The student also discussed a time when Pesta offended them in class.

“[Pesta] said the natural outcome of atheism today is suicide culture, which is really horrifying and really offensive to me as an atheist.”

According to the student, in a discussion of “Macbeth,” Pesta discussed the condoning of homosexuality as comparative to condoning pedophilia.“

Now we’re suddenly getting into places like condoning homosexuality and pedophilia as though they’re the same thing, but they’re really not,” the student said.

Sam Diemel, a student who took Pesta’s Shakespeare course in spring 2018, filed a complaint against Pesta in 2019 that was later rescinded.

“[Pesta] is an absolutely fantastic educator for the few moments that he wants to talk about the class content,” Diemel said. “But, in general, I would say [he’s] really distracted with an alternative agenda that doesn’t have anything to do with the course.

“Anyone who tries to even slightly challenge him and gets shut down; he really is very teacher-centric and he’s the authority in the room,” Diemel said.

Diemel said she didn’t feel uncomfortable for herself while in Pesta’s class, but for the others in the class.

“There were openly and non-openly trans and gender nonconforming students in my class who I knew well,” she said. “I was uncomfortable all the time because I knew that the things he was saying were directly attacking some of these people.”

Diemel said she also didn’t feel comfortable discussing Pesta’s conduct with him directly because she said “he is very good at maintaining himself as the leader in the room.”

When asked if Pesta brought up contemporary issues in his classes, all three students said he did.

“He’s really against modern people trying to force our modern views on Shakespeare,” Beauchamp said. “And the irony of that is in most of his classes, he focuses on [complaining about] socialism and Marxism, modern ideologies and our view on God.

“Personally, I think if we’re not going to be talking about modern views, we shouldn’t be talking about any modern views including his own; that’s kind of how his teaching is,” she added.

According to Diemel, “It felt like he was looking for an excuse to bring up those issues. He would essentially say, ‘OK, in the play that we’re reading right now we’ve got something to do with marriage. Speaking of marriage…’ and then he would say a bunch of things about how the sanctity of marriage is being ruined today.

“Technically you’re relating it to the course material, but that is not enlightening my view on Shakespeare at all,” she added.
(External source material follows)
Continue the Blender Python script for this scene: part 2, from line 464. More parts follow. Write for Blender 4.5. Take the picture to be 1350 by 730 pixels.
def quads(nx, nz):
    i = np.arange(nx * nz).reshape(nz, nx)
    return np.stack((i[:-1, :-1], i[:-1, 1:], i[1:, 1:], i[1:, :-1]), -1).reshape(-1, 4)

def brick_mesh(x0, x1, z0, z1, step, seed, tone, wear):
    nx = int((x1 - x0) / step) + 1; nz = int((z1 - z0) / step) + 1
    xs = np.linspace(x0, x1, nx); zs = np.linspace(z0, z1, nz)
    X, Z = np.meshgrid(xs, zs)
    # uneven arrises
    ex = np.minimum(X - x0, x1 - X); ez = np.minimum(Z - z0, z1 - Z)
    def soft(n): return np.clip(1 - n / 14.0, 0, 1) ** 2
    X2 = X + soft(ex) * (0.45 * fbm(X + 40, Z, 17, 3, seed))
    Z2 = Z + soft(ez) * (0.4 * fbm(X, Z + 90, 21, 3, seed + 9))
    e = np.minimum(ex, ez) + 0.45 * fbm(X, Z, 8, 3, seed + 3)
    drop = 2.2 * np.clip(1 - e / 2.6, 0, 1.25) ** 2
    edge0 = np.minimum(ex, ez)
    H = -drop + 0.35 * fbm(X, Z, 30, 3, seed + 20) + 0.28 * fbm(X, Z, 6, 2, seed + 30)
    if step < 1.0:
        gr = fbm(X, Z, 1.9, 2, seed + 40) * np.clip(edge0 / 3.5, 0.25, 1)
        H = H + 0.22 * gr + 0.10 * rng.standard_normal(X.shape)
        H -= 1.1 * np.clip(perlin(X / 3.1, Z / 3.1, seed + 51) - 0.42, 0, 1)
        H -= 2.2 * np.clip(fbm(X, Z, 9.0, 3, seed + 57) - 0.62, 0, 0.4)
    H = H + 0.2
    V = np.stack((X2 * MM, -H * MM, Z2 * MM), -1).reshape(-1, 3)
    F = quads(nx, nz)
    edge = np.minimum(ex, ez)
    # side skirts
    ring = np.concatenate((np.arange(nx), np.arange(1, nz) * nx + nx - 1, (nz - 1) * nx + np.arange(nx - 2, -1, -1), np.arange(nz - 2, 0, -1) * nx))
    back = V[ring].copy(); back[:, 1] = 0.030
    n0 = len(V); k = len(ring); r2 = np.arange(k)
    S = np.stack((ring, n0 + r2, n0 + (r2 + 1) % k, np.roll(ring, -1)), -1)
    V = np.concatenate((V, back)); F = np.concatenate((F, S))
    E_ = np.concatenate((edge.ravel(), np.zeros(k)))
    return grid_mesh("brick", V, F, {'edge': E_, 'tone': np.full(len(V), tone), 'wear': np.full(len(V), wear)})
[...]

In regard to how Pesta used his class time, all three students brought up frequent, lengthy rants that took up class time.

“In my notes I have parts where I say, our class started at, I think, 11:30, and I’d say ‘it is now 12:15 and he hasn’t even started talking about Shakespeare yet’; he never stayed on topic during class,” Beauchamp said.

As for Pesta’s past dropped complaints, the anonymous student said they think the nature of the university’s investigation is partially to blame.

“It seems like the reason he gets away with it every single time is because the university accepts written submissions as evidence,” they said.

“But I guarantee you if we had more people actually going into his classes and seeing exactly what he is saying, assuming he wouldn’t actually change what he says, then the university would probably come to a different conclusion.”

Beauchamp didn’t choose to file a complaint because “after he had mentioned how many complaints had been filed against him that it didn’t matter what I had to say.”

It’s disappointing because the one day he did teach he was a wonderful professor,” Beauchamp said. “I would have enjoyed him if he had remained on topic and taught us Shakespeare.”